To swipe or not to swipe? That is the question I’ve been faced with on the few different dating apps I’ve logged on to. To be frank, I have no particular interest in dating, so if I find myself flipping through a stranger’s selfies, it’s probably because my friends are too. I guess that means, I would jump off that bridge if my friends were.
Even though apps like these profess to be able to find your ‘match,’ I still don’t ever really think about them as dating apps. This could be because interactions are generally limited to ‘swiping’ style interactions, but it could also just be because I’m just not that into it. With that though, I don’t think the prospect of meeting someone you really care for on a dating app is impossible or even unthinkable. I think the internet opens up a host of possibilities, especially for people that live in intolerant places or encounter a lot of resistance to preference.
While I don’t designate any racial difference on my profile (specifically thinking about Tinder), I’m preettty sure I would be read as black. I don’t have any preference listed on my profile either, but filters for ‘miles away,’ ‘gender,’ and ‘age’ change who shows up on my feed. I think being a Black woman changes my dating prospects quite a bit, though this is probably also dependent on other factors.
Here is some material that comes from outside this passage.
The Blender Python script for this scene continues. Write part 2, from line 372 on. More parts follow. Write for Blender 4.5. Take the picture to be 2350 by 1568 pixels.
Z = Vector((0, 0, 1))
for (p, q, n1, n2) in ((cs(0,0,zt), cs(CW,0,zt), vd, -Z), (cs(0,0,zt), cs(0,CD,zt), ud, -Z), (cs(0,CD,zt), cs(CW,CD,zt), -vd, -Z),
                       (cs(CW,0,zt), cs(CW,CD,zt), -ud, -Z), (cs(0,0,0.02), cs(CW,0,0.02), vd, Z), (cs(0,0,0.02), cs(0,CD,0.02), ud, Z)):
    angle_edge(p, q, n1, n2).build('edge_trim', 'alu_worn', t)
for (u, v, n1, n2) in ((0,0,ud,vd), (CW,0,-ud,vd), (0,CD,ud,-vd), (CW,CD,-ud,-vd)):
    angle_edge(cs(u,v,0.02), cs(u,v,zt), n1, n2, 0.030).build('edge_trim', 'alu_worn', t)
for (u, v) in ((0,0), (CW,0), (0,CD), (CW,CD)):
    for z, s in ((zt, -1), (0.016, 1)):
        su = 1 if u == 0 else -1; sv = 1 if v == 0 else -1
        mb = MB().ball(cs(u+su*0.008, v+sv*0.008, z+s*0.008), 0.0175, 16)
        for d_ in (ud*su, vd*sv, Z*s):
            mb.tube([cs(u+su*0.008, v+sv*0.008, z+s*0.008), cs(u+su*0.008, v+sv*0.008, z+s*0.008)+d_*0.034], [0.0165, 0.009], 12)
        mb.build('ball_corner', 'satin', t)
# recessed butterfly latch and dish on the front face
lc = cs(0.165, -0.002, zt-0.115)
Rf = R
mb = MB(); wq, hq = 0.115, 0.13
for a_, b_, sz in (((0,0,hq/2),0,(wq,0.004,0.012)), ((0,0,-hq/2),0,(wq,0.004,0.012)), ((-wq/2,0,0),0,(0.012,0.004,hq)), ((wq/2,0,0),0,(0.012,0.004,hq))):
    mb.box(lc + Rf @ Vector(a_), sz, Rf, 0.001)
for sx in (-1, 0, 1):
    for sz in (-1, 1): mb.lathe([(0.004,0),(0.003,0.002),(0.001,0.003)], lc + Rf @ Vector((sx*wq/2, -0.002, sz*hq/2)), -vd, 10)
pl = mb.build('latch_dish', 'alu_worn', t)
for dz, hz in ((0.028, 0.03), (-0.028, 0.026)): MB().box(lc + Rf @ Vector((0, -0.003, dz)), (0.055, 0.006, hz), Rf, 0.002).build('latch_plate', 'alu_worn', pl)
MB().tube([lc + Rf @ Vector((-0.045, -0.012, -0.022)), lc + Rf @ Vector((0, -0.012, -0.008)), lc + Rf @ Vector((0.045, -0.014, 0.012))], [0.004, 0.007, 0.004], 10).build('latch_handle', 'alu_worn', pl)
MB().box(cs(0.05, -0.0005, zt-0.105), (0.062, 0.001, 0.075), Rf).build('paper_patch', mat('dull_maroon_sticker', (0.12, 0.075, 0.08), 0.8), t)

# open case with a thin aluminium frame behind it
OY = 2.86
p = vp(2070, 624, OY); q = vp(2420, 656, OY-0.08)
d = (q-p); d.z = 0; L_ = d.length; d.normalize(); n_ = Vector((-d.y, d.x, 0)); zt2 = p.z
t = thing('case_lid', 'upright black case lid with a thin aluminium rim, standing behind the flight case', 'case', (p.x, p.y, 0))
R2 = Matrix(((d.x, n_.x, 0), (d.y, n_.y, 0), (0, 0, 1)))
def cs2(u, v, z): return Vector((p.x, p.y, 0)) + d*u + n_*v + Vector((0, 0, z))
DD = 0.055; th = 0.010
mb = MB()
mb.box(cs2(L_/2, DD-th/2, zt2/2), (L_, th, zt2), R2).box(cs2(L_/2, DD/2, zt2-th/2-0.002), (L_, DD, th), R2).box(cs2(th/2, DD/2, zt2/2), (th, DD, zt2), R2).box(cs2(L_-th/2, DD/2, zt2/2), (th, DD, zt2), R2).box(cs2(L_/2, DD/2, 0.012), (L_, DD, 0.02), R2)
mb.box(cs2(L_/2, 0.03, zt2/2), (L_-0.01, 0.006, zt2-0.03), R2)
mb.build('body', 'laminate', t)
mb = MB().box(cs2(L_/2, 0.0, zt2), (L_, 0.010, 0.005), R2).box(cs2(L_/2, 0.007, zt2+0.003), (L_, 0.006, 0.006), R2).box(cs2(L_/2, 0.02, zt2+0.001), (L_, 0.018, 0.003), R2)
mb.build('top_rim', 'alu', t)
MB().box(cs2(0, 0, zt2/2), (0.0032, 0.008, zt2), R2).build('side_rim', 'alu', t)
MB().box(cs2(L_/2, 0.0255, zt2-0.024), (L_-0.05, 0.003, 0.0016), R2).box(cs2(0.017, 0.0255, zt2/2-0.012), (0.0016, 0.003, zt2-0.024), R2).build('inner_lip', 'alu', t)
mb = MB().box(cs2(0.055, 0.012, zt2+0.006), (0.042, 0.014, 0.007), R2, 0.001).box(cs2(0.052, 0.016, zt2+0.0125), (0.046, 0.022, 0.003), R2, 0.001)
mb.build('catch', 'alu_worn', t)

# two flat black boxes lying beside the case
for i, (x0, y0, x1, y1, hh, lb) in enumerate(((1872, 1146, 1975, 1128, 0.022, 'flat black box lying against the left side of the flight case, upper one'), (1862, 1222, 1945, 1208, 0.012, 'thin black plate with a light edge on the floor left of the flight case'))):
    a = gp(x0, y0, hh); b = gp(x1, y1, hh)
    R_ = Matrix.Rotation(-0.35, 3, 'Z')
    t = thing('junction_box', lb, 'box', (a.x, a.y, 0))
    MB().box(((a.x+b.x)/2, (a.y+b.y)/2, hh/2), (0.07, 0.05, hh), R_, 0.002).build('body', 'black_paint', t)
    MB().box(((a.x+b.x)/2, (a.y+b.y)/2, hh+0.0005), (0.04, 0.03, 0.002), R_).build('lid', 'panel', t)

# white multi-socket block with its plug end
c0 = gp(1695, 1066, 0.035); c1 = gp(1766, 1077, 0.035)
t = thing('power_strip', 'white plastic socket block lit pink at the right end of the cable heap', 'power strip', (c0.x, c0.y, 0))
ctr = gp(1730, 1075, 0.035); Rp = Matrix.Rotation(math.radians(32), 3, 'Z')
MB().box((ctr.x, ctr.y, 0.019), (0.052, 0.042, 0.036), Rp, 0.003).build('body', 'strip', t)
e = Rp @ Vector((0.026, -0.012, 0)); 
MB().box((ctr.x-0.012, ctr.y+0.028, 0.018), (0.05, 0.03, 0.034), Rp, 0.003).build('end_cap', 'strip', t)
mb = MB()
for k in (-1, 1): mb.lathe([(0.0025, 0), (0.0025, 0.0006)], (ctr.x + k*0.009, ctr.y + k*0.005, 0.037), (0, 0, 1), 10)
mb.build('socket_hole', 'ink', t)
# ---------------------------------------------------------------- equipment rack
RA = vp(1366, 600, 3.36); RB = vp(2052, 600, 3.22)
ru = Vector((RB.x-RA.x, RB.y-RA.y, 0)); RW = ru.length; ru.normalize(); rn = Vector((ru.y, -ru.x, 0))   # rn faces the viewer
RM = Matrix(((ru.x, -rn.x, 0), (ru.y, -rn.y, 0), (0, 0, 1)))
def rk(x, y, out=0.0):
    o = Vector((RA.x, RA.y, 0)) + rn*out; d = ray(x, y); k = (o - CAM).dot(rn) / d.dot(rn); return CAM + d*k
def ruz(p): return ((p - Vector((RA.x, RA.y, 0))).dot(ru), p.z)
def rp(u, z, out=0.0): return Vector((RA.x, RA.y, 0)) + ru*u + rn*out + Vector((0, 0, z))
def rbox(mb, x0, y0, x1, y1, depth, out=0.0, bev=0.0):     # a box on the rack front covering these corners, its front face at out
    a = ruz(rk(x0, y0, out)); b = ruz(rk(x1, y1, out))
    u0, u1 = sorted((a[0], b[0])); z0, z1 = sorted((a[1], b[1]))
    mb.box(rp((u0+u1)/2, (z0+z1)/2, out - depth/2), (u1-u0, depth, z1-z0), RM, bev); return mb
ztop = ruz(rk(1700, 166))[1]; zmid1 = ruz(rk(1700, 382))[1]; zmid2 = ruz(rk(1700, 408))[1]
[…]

For instance, I have seen that I am more likely to match with users my age in more ethnically diverse areas. However, the possibility of being fetishized ostensibly adds to my pool of possible suitors irregardless of location. I think this is most obvious when someone panders to me via references to Black culture or invites me to participate in race play. While these are surely the flattering comments everybody hope to hear, I am still compelled to swipe left. Overall, I feel that my readable identity makes dating a cautionary tale: I can never be sure of anyone’s intentions until I get to know them irl.
Even as I write this, the most striking thing for me is the comparability my virtual reality has with my lived reality. Simply, it seems as if the virtual can exist as both a reprieve from lived experience and a replication of it. As Sharpe indicates, “‘virtual citizens’ on the Web often reproduce the very inclusions and exclusions of our in-person social encounters and alienations” (Sharpe 1093, 1999). However, this does not mean that these “particular positions in cyperspace” cannot be used to “address how we are constituted through these relations with racial and sexual others in RL” (Sharpe 1095, 1999). It seems then that I occupy this tenuous space where I’m aware of how I might be perceived and must spar with the double-edged sword of visibility and marginalization. I think that, as we continue to learn, the space of dating in the Black digital sphere is one that rests on instability.